Hayden Cohee, Staff Writer

If the new grading system were a song it would be…

Pink Floyd’s, ‘Comfortably Numb.’

While this song speaks of drugs and isolation from society, and the grading policy really has nothing to do with that, the two both have the same dismal tone and crucial core theme: giving up.

Just like a student under the new grading policy, Pink has realized that he is burned out and can’t take it any longer. He has created this world, adding bricks to a wall, breaking his mind off from society. He can’t tell the real world from this fantasy he has constructed anymore, and so he lies there. Comfortably numb.

I’ve tried. We’ve all tried. To get through this terribly asinine system that rewards the strong test takers and not the gifted thinkers. We entered this school year in hopes that the school system may perhaps be moving in the right direction and provide salvation to the disastrous system that has plagued the minds of students for too long. But that’s not the case at all. It’s merely moving backwards.

But sometimes I find comfort in giving up. Now bear with me, when giving up, your worries are stripped away. With this policy, homework is not focused on as much as it was in the past, allowing us to spend time enjoying our lives outside school. The homework side of the policy goes class to class with its grading, but either way, it is the homework that prepares us for the tests. Without doing homework, test day becomes much more stressful.

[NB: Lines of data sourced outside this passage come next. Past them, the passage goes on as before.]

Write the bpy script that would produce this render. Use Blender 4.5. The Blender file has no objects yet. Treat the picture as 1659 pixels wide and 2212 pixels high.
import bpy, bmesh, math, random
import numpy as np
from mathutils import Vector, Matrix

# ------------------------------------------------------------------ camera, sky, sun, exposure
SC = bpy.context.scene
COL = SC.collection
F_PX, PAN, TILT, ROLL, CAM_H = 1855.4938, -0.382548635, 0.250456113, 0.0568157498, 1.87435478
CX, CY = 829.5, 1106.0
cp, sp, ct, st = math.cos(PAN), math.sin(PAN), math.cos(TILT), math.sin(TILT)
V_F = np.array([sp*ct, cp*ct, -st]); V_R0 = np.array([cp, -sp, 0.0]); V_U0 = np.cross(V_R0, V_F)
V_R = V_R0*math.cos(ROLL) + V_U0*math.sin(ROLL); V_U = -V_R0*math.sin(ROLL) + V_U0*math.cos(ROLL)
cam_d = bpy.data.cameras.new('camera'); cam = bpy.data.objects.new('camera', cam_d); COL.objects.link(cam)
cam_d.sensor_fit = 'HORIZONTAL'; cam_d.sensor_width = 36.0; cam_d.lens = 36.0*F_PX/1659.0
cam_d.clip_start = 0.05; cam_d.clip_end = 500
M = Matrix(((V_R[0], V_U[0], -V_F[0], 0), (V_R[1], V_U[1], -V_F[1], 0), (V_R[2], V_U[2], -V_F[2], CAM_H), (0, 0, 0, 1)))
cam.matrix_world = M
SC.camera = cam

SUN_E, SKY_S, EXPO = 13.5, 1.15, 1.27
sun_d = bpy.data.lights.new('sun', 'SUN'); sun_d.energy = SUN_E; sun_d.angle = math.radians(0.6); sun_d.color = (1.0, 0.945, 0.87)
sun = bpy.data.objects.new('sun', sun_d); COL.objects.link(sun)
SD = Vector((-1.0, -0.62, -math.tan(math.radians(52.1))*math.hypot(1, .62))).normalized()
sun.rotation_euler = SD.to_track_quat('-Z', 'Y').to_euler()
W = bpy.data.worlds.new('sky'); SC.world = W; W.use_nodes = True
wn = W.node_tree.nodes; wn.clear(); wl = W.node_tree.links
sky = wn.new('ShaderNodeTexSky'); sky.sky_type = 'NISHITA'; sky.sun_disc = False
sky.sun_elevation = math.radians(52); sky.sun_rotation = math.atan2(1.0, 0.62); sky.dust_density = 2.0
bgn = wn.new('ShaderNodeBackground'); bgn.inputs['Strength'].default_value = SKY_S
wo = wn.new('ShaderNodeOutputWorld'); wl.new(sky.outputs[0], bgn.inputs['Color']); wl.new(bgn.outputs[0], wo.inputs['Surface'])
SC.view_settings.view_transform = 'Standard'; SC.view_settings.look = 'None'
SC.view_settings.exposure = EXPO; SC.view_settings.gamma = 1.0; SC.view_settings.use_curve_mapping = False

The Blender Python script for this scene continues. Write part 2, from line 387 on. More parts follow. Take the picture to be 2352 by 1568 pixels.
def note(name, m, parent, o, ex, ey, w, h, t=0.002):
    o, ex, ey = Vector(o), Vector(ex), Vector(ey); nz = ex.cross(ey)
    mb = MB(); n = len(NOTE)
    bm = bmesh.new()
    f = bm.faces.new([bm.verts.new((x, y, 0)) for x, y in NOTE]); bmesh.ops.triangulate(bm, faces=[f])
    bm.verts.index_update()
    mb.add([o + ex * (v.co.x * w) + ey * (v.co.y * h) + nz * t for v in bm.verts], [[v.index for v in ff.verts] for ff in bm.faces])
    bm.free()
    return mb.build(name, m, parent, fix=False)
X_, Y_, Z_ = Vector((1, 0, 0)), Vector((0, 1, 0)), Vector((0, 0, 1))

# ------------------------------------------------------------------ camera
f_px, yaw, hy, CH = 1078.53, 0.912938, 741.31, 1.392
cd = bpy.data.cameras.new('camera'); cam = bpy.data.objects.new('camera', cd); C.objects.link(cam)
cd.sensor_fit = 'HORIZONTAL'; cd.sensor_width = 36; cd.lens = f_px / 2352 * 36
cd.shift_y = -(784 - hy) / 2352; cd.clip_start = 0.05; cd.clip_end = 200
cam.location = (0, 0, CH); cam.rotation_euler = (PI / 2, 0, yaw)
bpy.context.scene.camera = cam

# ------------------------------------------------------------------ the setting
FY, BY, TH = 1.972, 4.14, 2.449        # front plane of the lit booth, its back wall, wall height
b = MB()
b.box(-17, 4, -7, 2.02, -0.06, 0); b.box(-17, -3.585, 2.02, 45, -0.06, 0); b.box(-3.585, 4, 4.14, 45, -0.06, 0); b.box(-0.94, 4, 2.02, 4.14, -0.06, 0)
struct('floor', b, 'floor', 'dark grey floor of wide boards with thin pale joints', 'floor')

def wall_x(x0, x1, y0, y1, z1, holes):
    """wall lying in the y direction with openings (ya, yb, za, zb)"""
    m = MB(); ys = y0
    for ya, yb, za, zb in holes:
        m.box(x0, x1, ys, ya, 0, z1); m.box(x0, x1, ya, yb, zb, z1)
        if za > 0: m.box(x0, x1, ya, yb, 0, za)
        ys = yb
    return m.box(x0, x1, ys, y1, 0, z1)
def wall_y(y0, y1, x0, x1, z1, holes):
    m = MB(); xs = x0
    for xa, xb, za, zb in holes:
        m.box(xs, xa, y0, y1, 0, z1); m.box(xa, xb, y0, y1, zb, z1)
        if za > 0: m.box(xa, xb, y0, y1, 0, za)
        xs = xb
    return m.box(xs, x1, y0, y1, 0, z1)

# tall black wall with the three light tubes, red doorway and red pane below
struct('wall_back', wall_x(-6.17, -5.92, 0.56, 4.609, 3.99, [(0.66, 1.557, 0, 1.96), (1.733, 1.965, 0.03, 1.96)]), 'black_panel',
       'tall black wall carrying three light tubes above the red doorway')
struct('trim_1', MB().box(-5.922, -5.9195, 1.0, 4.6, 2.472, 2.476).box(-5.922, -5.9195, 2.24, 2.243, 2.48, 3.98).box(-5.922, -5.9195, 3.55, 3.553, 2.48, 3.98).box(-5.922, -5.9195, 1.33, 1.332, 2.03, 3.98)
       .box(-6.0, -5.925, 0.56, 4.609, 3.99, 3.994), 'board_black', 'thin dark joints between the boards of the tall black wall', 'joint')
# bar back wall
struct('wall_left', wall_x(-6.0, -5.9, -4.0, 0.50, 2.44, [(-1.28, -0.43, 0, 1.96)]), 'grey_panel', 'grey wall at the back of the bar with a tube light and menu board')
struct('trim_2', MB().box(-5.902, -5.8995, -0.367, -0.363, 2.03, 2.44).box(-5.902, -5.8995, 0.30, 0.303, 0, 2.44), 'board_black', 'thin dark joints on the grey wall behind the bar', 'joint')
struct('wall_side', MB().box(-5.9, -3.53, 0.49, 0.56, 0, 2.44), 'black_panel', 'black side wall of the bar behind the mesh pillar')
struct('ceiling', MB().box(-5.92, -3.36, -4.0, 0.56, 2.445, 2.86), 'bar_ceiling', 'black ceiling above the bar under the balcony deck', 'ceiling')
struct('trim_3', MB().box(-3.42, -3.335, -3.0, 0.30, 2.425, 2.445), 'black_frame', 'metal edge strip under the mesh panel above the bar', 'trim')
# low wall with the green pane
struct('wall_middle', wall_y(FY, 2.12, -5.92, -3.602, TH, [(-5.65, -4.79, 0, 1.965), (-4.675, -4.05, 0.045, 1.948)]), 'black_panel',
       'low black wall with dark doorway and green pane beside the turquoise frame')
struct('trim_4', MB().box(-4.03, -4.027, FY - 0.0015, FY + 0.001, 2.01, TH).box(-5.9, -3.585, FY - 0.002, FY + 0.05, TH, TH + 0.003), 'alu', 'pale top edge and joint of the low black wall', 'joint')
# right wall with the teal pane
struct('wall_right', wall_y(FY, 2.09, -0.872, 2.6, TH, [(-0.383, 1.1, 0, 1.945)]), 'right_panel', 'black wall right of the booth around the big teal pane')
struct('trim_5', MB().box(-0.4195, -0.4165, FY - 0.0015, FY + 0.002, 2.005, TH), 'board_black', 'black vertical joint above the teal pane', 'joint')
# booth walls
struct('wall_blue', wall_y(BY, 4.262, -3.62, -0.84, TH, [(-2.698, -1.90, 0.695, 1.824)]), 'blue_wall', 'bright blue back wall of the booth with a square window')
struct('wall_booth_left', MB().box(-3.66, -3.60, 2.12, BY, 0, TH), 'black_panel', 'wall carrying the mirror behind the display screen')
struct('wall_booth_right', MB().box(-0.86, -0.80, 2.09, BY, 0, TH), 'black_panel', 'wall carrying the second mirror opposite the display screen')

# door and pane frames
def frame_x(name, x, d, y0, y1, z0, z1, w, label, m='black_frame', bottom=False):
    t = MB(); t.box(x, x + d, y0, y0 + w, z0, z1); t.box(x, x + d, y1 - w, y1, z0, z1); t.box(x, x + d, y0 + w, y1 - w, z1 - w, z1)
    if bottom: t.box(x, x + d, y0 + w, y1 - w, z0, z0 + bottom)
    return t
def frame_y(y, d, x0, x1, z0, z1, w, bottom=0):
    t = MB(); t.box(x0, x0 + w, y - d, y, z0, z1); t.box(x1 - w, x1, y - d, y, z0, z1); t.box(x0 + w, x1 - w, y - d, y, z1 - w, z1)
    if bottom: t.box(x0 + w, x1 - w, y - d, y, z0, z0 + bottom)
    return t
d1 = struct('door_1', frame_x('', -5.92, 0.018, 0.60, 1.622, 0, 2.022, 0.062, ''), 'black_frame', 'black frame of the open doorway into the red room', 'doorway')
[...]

Now I reminisce of the times when I was graded on more than just my tests, more than just my scores. But that “fleeting glimpse out of the corner of my eye” has now left me. “The child is grown, the dream is gone and I have become comfortably numb.”

I tried to fight it. But it led me nowhere—backwards if any direction. The schools stress competition rather than cooperation and prepare students for conformity rather than creativity. All for a meager letter. So now I sit here, letting this calamity engulf me. I sit here, doing what I’m told and letting society constrict me in its grasp. I sit here, comfortably numb.